Abandon the screen this Halloween and let a pair of spooky operas provide your seasonal thrills. This is the invitation extended by Opera Santa Barbara’s latest production, a double bill offered at the Lobero on Friday, October 29, and Sunday, October 31, featuring two short works from the early decades of the 20th century, Il tabarro by Giacomo Puccini and El amor brujo by Manuel de Falla. El amor brujo tells the story of a beautiful woman who can’t move on from an affair with a man now dead who haunts her in the form of a ghost. The Santa Barbara–raised mezzo-soprano Nina Yoshida Nelsen will sing Candela, the leading role, and dancers from State Street Ballet choreographed by Cecily Stewart MacDougall will perform the work’s ballet sequences, including the work’s famous “fire dance.”
In Il tabarro, Puccini harnesses theatrical elements from the Parisian Grand Guignol to verismo, the fin de siècle operatic tradition of showing characters from everyday life enduring tragic, often violent fates. In the estimation of Opera Santa Barbara general and artistic director Kostis Protopapas, who will conduct both works, Il tabarro is Puccini’s most underrated work. Mature style firmly in place, the composer drives the action forward with a sense of excitement and fatal inevitability that rivals that of the best suspense films.

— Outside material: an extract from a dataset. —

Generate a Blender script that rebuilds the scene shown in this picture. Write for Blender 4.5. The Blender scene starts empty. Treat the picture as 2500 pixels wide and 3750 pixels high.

These works were written in the shadow of an oncoming world war, and the notion of a restless spirit seeking forbidden satisfaction catalyzes both plots. In Brujo, Candela cannot enjoy the attention of her living lover Carmelo until her friend Lucia succeeds in seducing the Specter that haunts her. By taking elements from Roma legend and combining them with Andalusian musical influences, de Falla weaves a vivid portrait of a superstitious gitaneria, or “little village,” where past trauma informs every aspect of life.